— Work instructions —
Identify the lines that contain the word "scene" and copy each one.

— Collected material —
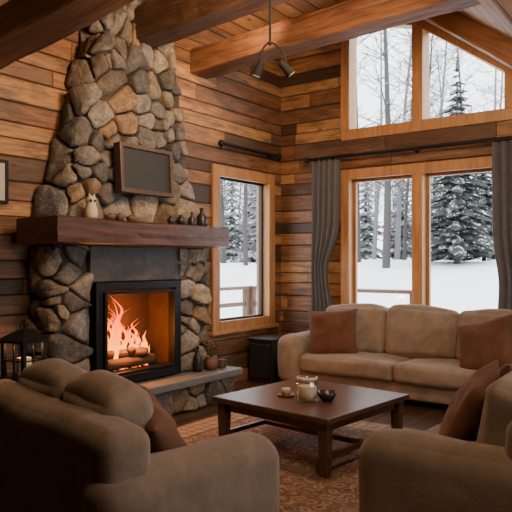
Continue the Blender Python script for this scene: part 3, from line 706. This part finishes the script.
# ------------------------------------------------------------ outside
def gz(x,y):
    dx=max(0,x-.2,-8.9-x); dy=max(0,y-.2,-6.6-y); r=math.hypot(dx,dy)
    return -.35+min(max(0,r-3.5)*.13,1.75+max(0,r-17)*.015)+.2*noise.noise(Vector((x*.12,y*.12,0)))*min(1,r/6)
bm=bmesh.new(); N=110; g=[]
for i in range(N+1):
    g.append([bm.verts.new((x,y,gz(x,y))) for (x,y) in [(-35+i*110/N,-50+j*120/N) for j in range(N+1)]])
for i in range(N):
    for j in range(N): bm.faces.new((g[i][j],g[i+1][j],g[i+1][j+1],g[i][j+1])).smooth=True
me=bpy.data.meshes.new("snow_ground"); bm.to_mesh(me); bm.free(); me.materials.append(M_snow); tag(link(bpy.data.objects.new("ground",me)),kind="structure")
MB().box(.2,2.15,-4,2.15,-.25,-.08).box(-4,.2,.2,2.15,-.25,-.08).done("deck",M_snow,label="snow-covered wooden deck around the cabin corner",cat="deck")
M_rail=wood("rail_wood",(.09,.05,.035),(.2,.12,.08),'Z',.7)
def railing(p0,p1,label):
    p0=Vector(p0);p1=Vector(p1); d=p1-p0; L=d.length; n=max(1,round(L/1.1)); o=empty("deck_railing",p0,math.atan2(d.y,d.x),label=label,cat="railing",group="snowy deck railings")
    for i in range(n+1): MB().box(L*i/n-.045,L*i/n+.045,-.045,.045,0,1.06).done("post",M_rail,parent=o)
    MB().box(-.05,L+.05,-.06,.06,1.05,1.10).done("top_rail",M_rail,parent=o)
    for z in (.76,.42): MB().box(0,L,-.02,.02,z,z+.07).done("rail",M_rail,parent=o)
    MB().box(-.05,L+.05,-.055,.055,1.10,1.12).done("snow_cap",M_snow,parent=o,bevel=.008)
railing((2,1.94,-.08),(2,-1.05,-.08),"snow-capped brown deck railing beyond the large window")
railing((-2.5,2,-.08),(1.88,2,-.08),"snow-capped brown deck railing beyond the narrow window")
def bark(name,c): 
    t=NT(name); ge=t.add("ShaderNodeNewGeometry"); n=t.xyz(ge.outputs["Normal"])[2]
    g=t.noise(t.obj(),3,4); k=t.math('ADD',n,t.math('MULTIPLY',g,.6)); t.col(t.mix(t.ramp(k,[(.85,(0,0,0)),(1.05,(1,1,1))]),c,(.7,.72,.75))); t.rough(.9); return t.m
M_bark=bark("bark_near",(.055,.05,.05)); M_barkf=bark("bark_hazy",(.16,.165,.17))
def leafm(name,c,lo,hi):
    t=NT(name); ge=t.add("ShaderNodeNewGeometry"); n=t.xyz(ge.outputs["Normal"])[2]
    g=t.noise(t.obj(),5,5,.7); k=t.math('ADD',t.math('ABSOLUTE',n),t.math('MULTIPLY',t.math('SUBTRACT',g,.5),1.8)); t.col(t.mix(t.ramp(k,[(lo,(0,0,0)),(hi,(1,1,1))]),c,(.8,.83,.85))); t.rough(.9); return t.m
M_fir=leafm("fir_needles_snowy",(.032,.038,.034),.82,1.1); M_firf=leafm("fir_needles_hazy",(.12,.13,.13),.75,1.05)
def baremesh(seed,H,r):
    rnd=random.Random(seed); b=MB()
    def br(p,d,l,r,dep):
        n=5 if dep==0 else 3; q=p
        for i in range(n):
            d2=(d+Vector((rnd.uniform(-1,1),rnd.uniform(-1,1),rnd.uniform(-.2,.5)))*(.04 if dep==0 else .18)).normalized()
            e=q+d2*l/n; ra=r*(1-i/n*.8); rb=r*(1-(i+1)/n*.8); b.tube(q,e,ra,rb,6 if dep<2 else 4,cap=False)
            if dep<2 and (dep>0 or i>=1):
                for k_ in range(7 if dep==0 else 3):
                    a=rnd.random()*6.28; s=Vector((math.cos(a),math.sin(a),rnd.uniform(.0,.6))).normalized()
                    br(q+(e-q)*rnd.random(),(s+d2*.3).normalized(),l*rnd.uniform(.1,.2) if dep==0 else l*rnd.uniform(.3,.5),max(.018,rb*.4),dep+1)
            q=e;d=d2
    br(Vector((0,0,-.3)),Vector((0,0,1)),H,r,0)
    bmesh.ops.recalc_face_normals(b.bm,faces=b.bm.faces)
    me=bpy.data.meshes.new("bare_tree"); b.bm.to_mesh(me); b.bm.free(); return me
def firmesh(seed,H,R,lv=22):
    rnd=random.Random(seed); bm=bmesh.new()
    for i in range(lv):
        t=i/lv; z=H*(.08+.9*t); rr=R*(1-t)**.85*rnd.uniform(.7,1.15)+.06; nb=int(8+6*(1-t)); off=rnd.random()*6
        for j in range(nb):
            a=off+2*math.pi*j/nb+rnd.uniform(-.2,.2); L=rr*rnd.uniform(.6,1.2); w=L*.2+.04; dr=Vector((math.cos(a),math.sin(a),0)); sd=Vector((-math.sin(a),math.cos(a),0))
            z0=Vector((0,0,z+rnd.uniform(-.06,.06))); pv=None
            for s in range(4):
                f0=s/3; c=z0+dr*L*f0+Vector((0,0,-L*.38*f0**1.3)); ww=w*(.35,1,.75,.05)[s]
                l=bm.verts.new(c+sd*ww+Vector((0,0,-ww*.5))); m=bm.verts.new(c+Vector((0,0,.05*L))); r_=bm.verts.new(c-sd*ww+Vector((0,0,-ww*.5)))
                if pv: bm.faces.new((pv[0],l,m,pv[1])); bm.faces.new((pv[1],m,r_,pv[2]))
                pv=(l,m,r_)
    tv=bm.verts.new((0,0,H+.15)); a=[bm.verts.new((.06*math.cos(k_),.06*math.sin(k_),H*.93)) for k_ in (0,2.1,4.2)]
    for i in range(3): bm.faces.new((a[i],a[(i+1)%3],tv))
    me=bpy.data.meshes.new("foliage"); bm.to_mesh(me); bm.free(); return me
BT=[(baremesh(s,h,r)) for s,h,r in ((1,14,.17),(2,12,.13),(3,16,.2),(4,11,.1))]
FT=[firmesh(s,h,r,l) for s,h,r,l in ((1,7.0,1.4,26),(2,9,1.6,30),(3,5,1.0,16))]
placed=[]
def tree_bare(x,y,v,sc,far):
    me=BT[v]; o=bpy.data.objects.new("bare_tree",me); o.location=(x,y,gz(x,y)); o.scale=(sc,)*3; o.rotation_euler=(0,0,random.random()*6)
    if not me.materials: me.materials.append(M_barkf)
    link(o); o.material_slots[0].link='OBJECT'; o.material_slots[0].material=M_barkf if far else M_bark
    tag(o,label="leafless snow-dusted gray tree in the winter woods",cat="tree",group="bare winter trees"); placed.append((x,y))
trk=MB().tube((0,0,-.3),(0,0,6),.13,.03,8)
TK=bpy.data.meshes.new("trunk"); trk.bm.to_mesh(TK); trk.bm.free(); TK.materials.append(M_bark)
TKS=bpy.data.meshes.new("trunk"); trk=MB().tube((0,0,-.3),(0,0,4.2),.11,.03,8); trk.bm.to_mesh(TKS); trk.bm.free(); TKS.materials.append(M_bark)
def tree_fir(x,y,v,sc,far,rot=0):
    e=empty("fir_tree",(x,y,gz(x,y)),rot,label="snow-covered evergreen fir tree",cat="tree",group="snowy fir trees"); e.scale=(sc,)*3
    me=FT[v]
    if not me.materials: me.materials.append(M_fir)
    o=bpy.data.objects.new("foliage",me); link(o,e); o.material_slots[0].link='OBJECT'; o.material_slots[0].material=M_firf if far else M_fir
    k_=bpy.data.objects.new("trunk",TKS if v==2 else TK); link(k_,e); placed.append((x,y))
rnd=random.Random(12)
q=P(457,24.0); tree_fir(q.x,q.y,0,1.1,False)
q=P(484,28); tree_fir(q.x,q.y,1,.75,False,1)
q=P(434,29); tree_fir(q.x,q.y,2,1.0,True,2)
q=P(262,31); tree_fir(q.x,q.y,1,.7,True,1)
q=P(232,33); tree_fir(q.x,q.y,2,1.1,True,1)
q=P(366,34); tree_fir(q.x,q.y,2,1.1,True,1)
q=P(402,34); tree_fir(q.x,q.y,2,1.2,True,1)
q=P(386,24); tree_bare(q.x,q.y,2,.8,False)
q=P(358,27); tree_bare(q.x,q.y,0,.85,False)
q=P(374,31); tree_bare(q.x,q.y,1,1,True)
q=P(404,29); tree_bare(q.x,q.y,3,1,False)
q=P(397,33); tree_bare(q.x,q.y,0,1,True)
q=P(432,34); tree_bare(q.x,q.y,0,.95,True)
q=P(446,38); tree_bare(q.x,q.y,2,.8,True)
q=P(489,33); tree_bare(q.x,q.y,1,1,True)
q=P(224,28); tree_bare(q.x,q.y,0,.8,False)
q=P(246,26); tree_bare(q.x,q.y,1,.8,False)
q=P(256,31); tree_bare(q.x,q.y,3,.8,True)
cnt=0; tries=0
while cnt<80 and tries<2000:
    tries+=1
    px=rnd.uniform(170,590); D=rnd.uniform(30,52)
    if 275<px<335: px+=85
    q=P(px,D)
    if min(math.hypot(q.x-a,q.y-c) for a,c in placed)<1.5: continue
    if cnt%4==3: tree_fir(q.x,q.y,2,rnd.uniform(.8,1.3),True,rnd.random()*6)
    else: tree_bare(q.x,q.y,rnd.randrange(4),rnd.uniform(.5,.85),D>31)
    cnt+=1

# ------------------------------------------------------------ light
w=bpy.data.worlds.new("world"); scene.world=w; w.use_nodes=True
bg=w.node_tree.nodes["Background"]; bg.inputs[0].default_value=(.93,.965,1,1); bg.inputs[1].default_value=5.0
def area(name,loc,tgt,size,e,c,portal=False,sy=None):
    l=bpy.data.lights.new(name,'AREA'); l.energy=e; l.color=c; l.size=size
    if sy: l.shape='RECTANGLE'; l.size_y=sy
    if portal: l.cycles.is_portal=True
    o=bpy.data.objects.new(name,l); o.location=loc; d=Vector(tgt)-Vector(loc); o.rotation_euler=d.to_track_quat('-Z','Y').to_euler(); link(o); return o
area("fill_overhead",(-5.2,-4.2,3.4),(-3.4,-1.8,.8),.8,72,(1,.72,.45))  # added warm fill out of view, no fixture behind it
area("fill_mid",(-3.3,-2.6,3.5),(-2.2,-.6,2.2),.5,75,(1,.65,.36))  # added fill over mid-room, belongs to no real lamp
area("fill_upward",(-3.6,-2.9,3.1),(-2.4,-1.2,5),.5,55,(1,.65,.36))  # added upward fill to brighten the ceiling planks, no fixture
def point(name,loc,e,c,r=.05):
    l=bpy.data.lights.new(name,'POINT'); l.energy=e; l.color=c; l.shadow_soft_size=r; o=bpy.data.objects.new(name,l); o.location=loc; link(o)
point("fire_glow",(-3.0,-.33,.80),42,(1,.3,.06),.08)
point("lantern_glow",(LP.x,LP.y,.84),.5,(1,.5,.2),.01)
l=bpy.data.lights.new("spot_wall",'SPOT'); l.energy=150; l.color=(1,.65,.35); l.spot_size=math.radians(95); l.spot_blend=.8; l.shadow_soft_size=.05
o=bpy.data.objects.new("spot_wall",l); o.location=(-2.4,-1.5,3.9); o.rotation_euler=(Vector((-1.6,0,4.0))-Vector(o.location)).to_track_quat('-Z','Y').to_euler(); link(o)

— Task output —
Continue the Blender Python script for this scene: part 3, from line 706. This part finishes the script.
w=bpy.data.worlds.new("world"); scene.world=w; w.use_nodes=True